Saturday, January 15, 2011

Binary Primes Game

This is a game for two players.

Start by drawing an n-by-n grid on paper. (I don't suggest that n be too big, unless you are playing this game on a computer.)
n is odd. (Thanks to Ilmari Karonen for pointing out that a win can always be forced by player 2 if n is even {except for a likely small number of even exceptions}.)

The players take turn filling in squares, each player filling in one empty square per move.
Each player fills in floor(n^2/4) squares total.
(So, 2*floor(n^2/4) squares are filled in all together at the game's completion.)


Now, interpret the filled-in (black) squares and the blank (white) squares in each row and column as the digits of a binary number. In any particular row or column, either all the black squares represent a 0 or all of the black squares represent 1. And the white squares each equal the opposite binary digit than the black squares represent in that row/column. And the binary number can be read either top to bottom, or bottom to top (for each column), or left to right, or right to left (for each row).

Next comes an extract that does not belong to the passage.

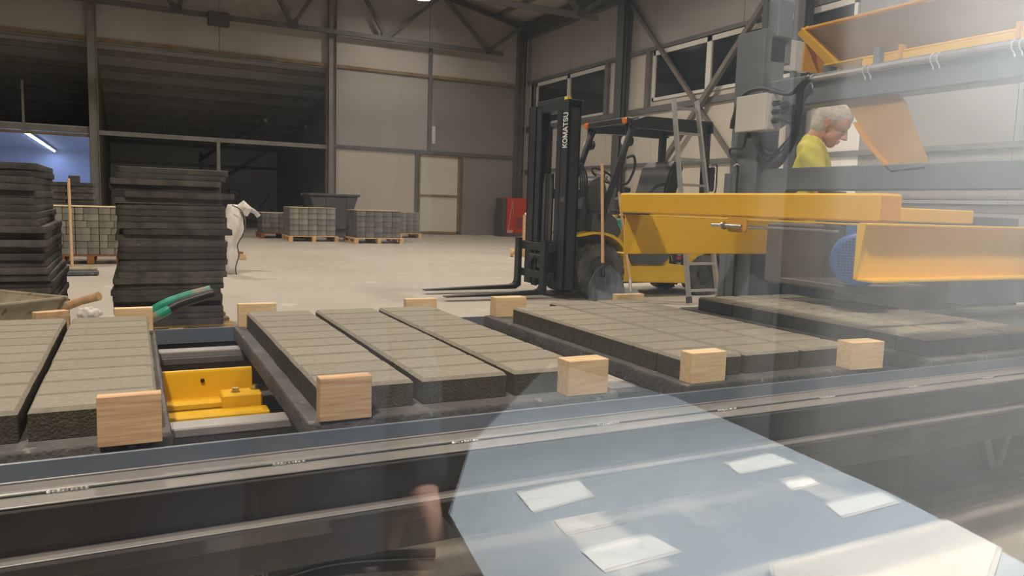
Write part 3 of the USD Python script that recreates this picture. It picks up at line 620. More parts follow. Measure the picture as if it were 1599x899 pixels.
part(yt, 'tension_bolt', join(cyl((1.575, bp[1] - .04, bz), (1.575, bp[1] + .108, bz), .0062, 14), cyl((1.575, bp[1] + .050, bz), (1.575, bp[1] + .060, bz), .0115, 6), cyl((1.575, bp[1] + .045, bz), (1.575, bp[1] + .050, bz), .015, 18)), 'chrome')
part(yt, 'chain_clevis', cyl((1.59, bp[1] - .065, bz), (1.59, bp[1] - .145, bz), .0095, 10, .005), 'chrome')
for k in range(20):
    y = bp[1] - .152 - k * .0196
    if y > .1: part(yt, 'chain_link', cbox((1.585 if k % 2 else 1.587, y - .0105, bz - .0055), (1.595 if k % 2 else 1.593, y + .0105, bz + .004), .002), 'rail_grey')
part(yt, 'side_piece', cbox((1.705, .05, 1.087), (2.158, .075, 1.131), .003), 'yellow_paint')
yc = thing('yellow_channel', 'broad yellow steel channel in front of the blue motor', 'beam', (2.0, -.1, .9))
YC = -.05
part(yc, 'web', cbox((1.492, YC, .922), (3.0, YC + .007, 1.082), .002), 'yellow_paint'); part(yc, 'lower_flange', cbox((1.494, YC - .062, .919), (3.0, YC + .007, .927), .002), 'yellow_paint'); part(yc, 'upper_flange', cbox((1.49, YC - .033, 1.076), (3.0, YC + .007, 1.083), .002), 'yellow_paint')
part(yc, 'end_plate', prism([(YC, .924), (YC + .007, .924), (YC + .007, 1.08), (YC - .02, 1.08)], 1.486, 1.492, 'x'), 'yellow_paint')

# motor and the dark lifting head
mo = thing('electric_motor', 'blue electric motor with grilled fan cover behind the yellow channel', 'motor', (2.15, .5, .9))
mc = at(1341, 405, Y=.45); ma = np.array([-.78, -.62, .05]); ma /= np.linalg.norm(ma); mr = .103
part(mo, 'fan_cover', lathe([(0, .0), (mr * .80, .0), (mr * .95, -.008), (mr, -.022), (mr, -.07), (0, -.07)], mc, ma, 40), 'motor_blue')
part(mo, 'motor_body', lathe([(0, -.07), (mr * .93, -.07), (mr * .93, -.24), (0, -.24)], mc, ma, 32), 'motor_blue')
hx, hy, _ = frame_of(ma); sl = []
for i in range(-7, 8):
    for j in range(-7, 8):
        q = np.array([i * .0115, j * .0108])
        if np.hypot(*q) < mr * .78: sl.append(trimesh.Trimesh(*(lambda bb: (bb.vertices, bb.faces))(bar(mc + hx * (q[0] - .0040) + hy * q[1] + ma * .0004, mc + hx * (q[0] + .0040) + hy * q[1] + ma * .0004, .0056, .0016, ma))))
part(mo, 'grille', join(sl), 'mesh_dark', smooth=False, kind='stuff')
for k in range(12):
    a = k * math.pi / 6; o = mc - ma * .15 + (math.cos(a) * hx + math.sin(a) * hy) * mr * .96
    part(mo, 'cooling_fin', bar(o - ma * -.07, o - ma * .08, .004, .016, math.cos(a) * hx + math.sin(a) * hy), 'motor_blue')
part(mo, 'terminal_box', cbox(mc - ma * .15 + (-.04, -.04, mr * .9), mc - ma * .15 + (.04, .04, mr * .9 + .05), .004), 'motor_blue')
lh = thing('lifting_head', 'dark grey steel lifting head above the rightmost board', 'machine', (2.5, .9, .76))
part(lh, 'gearbox', cbox((2.40, .86, .77), (2.72, 1.20, 1.06), .01), 'beam_dark')
part(lh, 'frame_plate', cbox((2.62, .35, .76), (3.4, .42, 1.06), .004), 'machine_grey'); part(lh, 'back_frame', cbox((2.78, 1.17, .56), (4.4, 1.22, 1.12), .004), 'beam_dark')
part(lh, 'gripper_arm', cbox((2.42, .84, .74), (2.5, .88, .80), .004), 'beam_dark'); part(lh, 'gripper_pad', cbox((2.44, .80, .757), (2.56, .81, .772), .002), 'galvanised')
part(lh, 'cross_tie', cbox((2.62, .40, .95), (2.70, .9, 1.05), .004), 'machine_grey')
part(lh, 'hanger', cbox((2.50, .9, 1.06), (2.58, 1.0, 1.21), .004), 'machine_grey'); part(lh, 'motor_bracket', cbox((2.2, .5, .80), (2.62, .90, .825), .004), 'beam_dark')
mbs = thing('machine_undercarriage', 'dark steel undercarriage of the block machine below the conveyor right end', 'machine', (3.2, .5, 0))
part(mbs, 'side_panel', cbox((2.40, .36, .0), (4.5, .38, .44), .004), 'beam_dark'); part(mbs, 'end_panel', cbox((2.38, .36, .0), (2.40, 1.0, .44), .004), 'beam_dark'); part(mbs, 'base_rail', cbox((2.38, .24, .0), (4.5, .36, .05), .004), 'beam_dark')
for xx in (2.75, 3.3, 3.9): part(mbs, 'brace', bar((xx, .345, .40), (xx + .16, .345, .06), .04, .03, (0, 1, 0)), 'rail_grey'); part(mbs, 'brace', bar((xx + .34, .345, .40), (xx + .20, .345, .06), .04, .03, (0, 1, 0)), 'rail_grey')
pl = thing('switch_panel', 'small white switch panel hung behind the hopper end', 'panel', (4, 2.77, 0))
part(pl, 'panel_body', cbox(at(1224, 108, Y=2.75), at(1257, 68, Y=2.79), .004), 'white_plastic'); part(pl, 'indicator', cbox(at(1228, 92, Y=2.742), at(1232, 76, Y=2.755), .001), 'pine'); 
q = at(1240, 108, Y=2.77); part(pl, 'stand', cbox((q[0] - .02, 2.76, 0), (q[0] + .02, 2.79, q[2] + .02), .003), 'machine_grey')

# ------------------------------------------------------------------ forklift
fk = thing('forklift', 'yellow and black counterweight forklift with lowered forks facing left', 'forklift', (5.3, 6.65, 0))
YN, YF = 6.12, 7.12
MX0, MX1, MZ = 4.20, 4.36, 2.34
def channel(y0, y1, x0, x1, z0, z1, open_dir):
    w = .025
    return join(cbox((x0, y0, z0), (x0 + w, y1, z1), .003), cbox((x1 - w, y0, z0), (x1, y1, z1), .003), cbox((x0, y0 if open_dir > 0 else y1 - w, z0), (x1, y0 + w if open_dir > 0 else y1, z1), .003))
ms = part(fk, 'mast', join(channel(YN, YN + .17, MX0, MX1, .12, MZ, 1), channel(YF - .17, YF, MX0, MX1, .12, MZ, -1)), 'forklift_black')
part(ms, 'inner_mast', join(channel(YN + .175, YN + .30, MX0 + .01, MX1 - .01, .10, MZ - .04, 1), channel(YF - .30, YF - .175, MX0 + .01, MX1 - .01, .10, MZ - .04, -1)), 'forklift_black')
part(ms, 'mast_crossbar', join(cbox((MX0 + .02, YN, MZ - .10), (MX1 + .03, YF, MZ - .0), .008), cbox((MX1 - .02, YN, 1.20), (MX1 + .03, YF, 1.32), .006), cbox((MX1 - .02, YN, .2), (MX1 + .03, YF, .36), .006), cbox((MX0 + .01, YN + .18, MZ - .02), (MX1 - .02, YF - .18, MZ + .05), .01)), 'forklift_black')
part(ms, 'lift_cylinder', cyl((MX1 + .02, YN + .24, .15), (MX1 + .02, YN + .24, 2.1), .032, 14), 'forklift_black'); part(ms, 'lift_cylinder', cyl((MX1 + .02, YF - .24, .15), (MX1 + .02, YF - .24, 2.1), .032, 14), 'forklift_black')
for dy in (-.10, -.07, .07, .10):
    part(ms, 'lift_chain', cbox((MX0 + .02, 6.62 + dy - .009, .6), (MX0 + .035, 6.62 + dy + .009, 1.42 if abs(dy) > .08 else 1.5), .002), 'forklift_grey')
part(ms, 'free_lift_cylinder', cyl((MX0 + .06, 6.62, .4), (MX0 + .06, 6.62, 1.5), .045, 16), 'forklift_black')
for k in range(4):
    y = 6.30 + .05 * k
    part(fk, 'hydraulic_hose', tube(smooth_path([(MX1 + .03, y, 1.56 + .03 * k), (MX1 + .13, y, 1.62 + .03 * k), (MX1 + .22, y, 1.48), (MX1 + .25, y + .02, 1.25), (MX1 + .32, y + .03, 1.0)]), .011, 8), 'cable_black')
tx = meshkit.text_mesh('KOMATSU', .100, .003, bold=True); tx.vertices = tx.vertices * (0.405 / np.ptp(tx.vertices[:, 0]), 1, 1)
v = np.array(tx.vertices); tx.vertices = np.c_[MX0 - v[:, 2] - .0005, YN + .03 + (v[:, 1] - v[:, 1].min()), 1.79 + v[:, 0] - v[:, 0].min()]
part(fk, 'lettering', tx, 'white_print', smooth=False, label='white maker lettering running up the mast')
part(fk, 'mast_sticker', box((MX0 - .002, YN + .04, 1.16), (MX0 + .001, YN + .13, 1.22)), 'forklift_grey'); part(fk, 'mast_reflector', box((MX0 - .002, YN + .06, 2.345), (MX0 + .05, YN + .13, 2.38)), 'sticker_yellow')
ca = part(fk, 'carriage', join(cbox((4.09, YN + .15, .56), (4.16, YF - .02, .66), .006), cbox((4.09, YN + .15, .22), (4.16, YF - .02, .31), .006), *[cbox((4.12, y - .02, .2), (4.20, y + .02, .68), .004) for y in (YN + .30, YN + .42, YF - .30, YF - .42)]), 'forklift_black')
part(ca, 'carriage_roller', join(*[cyl((4.14, y, .44), (4.20, y, .44), .07, 16) for y in (YN + .52, YF - .5)], cbox((4.13, YN + .45, .34), (4.19, YF - .45, .54), .01)), 'forklift_grey')
part(ca, 'side_shift_cylinder', cyl((4.10, YN + .3, .49), (4.10, YF - .35, .49), .032, 14), 'forklift_black'); part(ca, 'carriage_hose', tube(smooth_path([(4.08, 6.62, .5), (4.03, 6.66, .42), (4.05, 6.75, .36), (4.11, 6.78, .45)]), .012, 8), 'cable_black')
for y in (YN + .25, YF - .08):
    pr_ = [(4.09, .70), (4.045, .70), (4.04, .16), (4.02, .115), (3.97, .095), (2.80, .055), (2.80, .045), (4.02, .045), (4.09, .09)]
    part(fk, 'fork', prism(pr_, y - .055, y + .055, 'y'), 'forklift_black')
for y in (YN + .10, YN + .17):
    part(fk, 'tilt_rod', cyl((4.30, y + .12, .50), (4.32, y + .12, .75), .022, 10), 'forklift_grey')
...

So, to be clear, the binary digit (0 or 1) represented by a color has to remain the same within any particular row or column, but can differ between different rows and columns.

And the direction the binary number is read can differ between different rows and columns.

So, after the game is complete, the players go through and write down in two lists, one for the columns and one for the rows, the decimal representation of the largest possible PRIME possible, if any is possible, for each row and each column.

Player 1 gets as a score the product of all of the primes in the columns.
Player 2 gets as a score the product of all of the primes in the rows.

The player with the largest score wins.

Example (randomly "played" with no strategy):
n=6:

. * * . . *
* * . . . *
. * * * . .
. * * . . .
* . * * * .
. * . . * *

Largest primes, or 1 if all possibilities are composite or 1:

For columns:
1, 61, 29, 53, 3, 1.
Score =
61*29*53*3 = 281271.

For rows:
1, 1, 1, 1, 29, 19.
29*19 = 551.

Player 1 (columns) wins, obviously.

Thanks,
Leroy Quet

2 comments:

Nanoinfinity said...

Leroy, that's a really... elegant game! I wonder if I can convince one of my friends to play with me. Most of my friends are computer science or computer engineering geeks, so there's a chance!

Amorphous Trapezoid said...

Thanks! Personally, I like most of my other 130-or-so games better, though.